Gainsbourg est réputé chez les cinéphiles pour s'être fourvoyé, de près ou de loin, dans des bagatelles du 7e art indignes de ce dernier comme du talent du personnage. Slogan est le film de la rencontre de l'homme à tête de choux et de Jane Birkin, mais il n'est un édifice de leur mythologie que sur le papier, ou sans doute derrière l'écran. Parce que dessus, c'est la disette.
Un publicitaire à qui tout réussi s'éprend d'une jeune anglaise, laissant de côté son épouse, une BCBG coincée. Bien qu'il n'arrive pas à se décider à divorcer, il passe désormais le plus clair de son temps avec sa maîtresse, à mêler travail et plaisirs.
Ce n'est même pas une métaphore, c'est une schématisation des expériences rapportées et de l'aura du duo [tout est écho, voir reproduction, de leur biographie]. Jane Birkin enfonce le clou de sa propre caricature [en d'autres terme, elle synthétise tout son être avant même que le public l'ait encore cerné ou même découvert - mais tout cela, sans calcul de sa part], ou la jeune ingénue scandaleuse ne ressemble qu'à un mélange de gorille autiste et de castor allumé. Gainsbourg idem, cabotin en puissance, piètre acteur encore, alors qu'il saura mettre sa déchéance en scène une décennie plus tard. Gainsbarg n'existe pas ici, aussi la mise en scène de l'imagerie d'Epinal gainsbourienne, envoyée, sacrifiée pour le seul leitmotiv de l'illustration, est d'autant plus inconséquente. Les petits pics envoyés à la société, en général et celle du spectacle, étaient déjà dérisoires. Slogan ne pouvait surprendre qu'une France profondément gaulliste ; à une Jane en culotte et un divorce près, il ne la dérangeait même pas.

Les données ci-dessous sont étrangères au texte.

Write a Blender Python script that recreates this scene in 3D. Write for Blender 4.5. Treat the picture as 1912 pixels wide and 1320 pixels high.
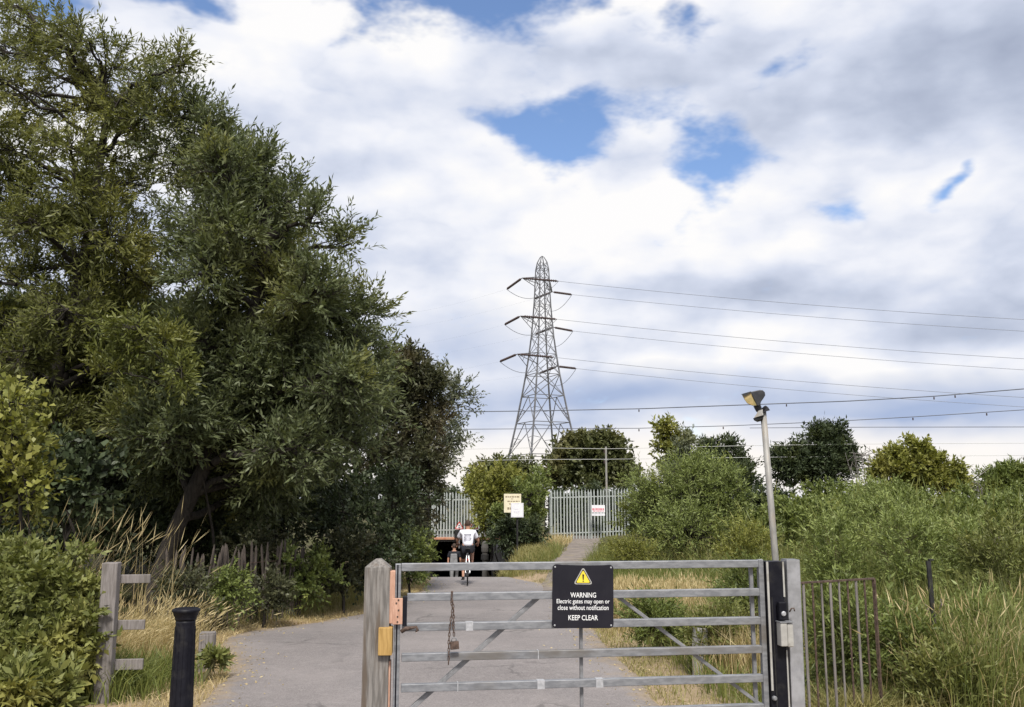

Il faut s'y résigner, Slogan n'est qu'un nanar des seventies au style très français, à ceci près qu'il se voudrait élégant. Sa forme besogneuse l'en empêche [tout s'enchaîne d'une manière brutale, totalement abrupte - il n'y a quasiment aucune science du cinéma, même primitif, à l'oeuvre], autant que d'être le porte-étendard envisagé par Grimblat (le réalisateur) et Gainsbourg. Slogan ne sert qu'à occuper une fonction de long clip promotionnel, sorte d'écrin pour afficher ses parti-pris, ses idéaux sur la vie, sur la façon dont le Monde tourne, celle qu'on lui serait gré de suivre. Il a le mérite, au moins, de n'être qu'une balade narcissique qui ne cherche jamais à se justifier par une quelconque structure narrative [c'est proche du degré zéro]. Une visite guidée sans fièvre, une carte postale bâclée : du coup, ce produit ne réussit même pas à être la peinture d'une époque -ou de ses revendications-. Raté complet pour un slogan sincère, creux et timide, réduisant Gainsbourg à l'état de rebelle sans cause.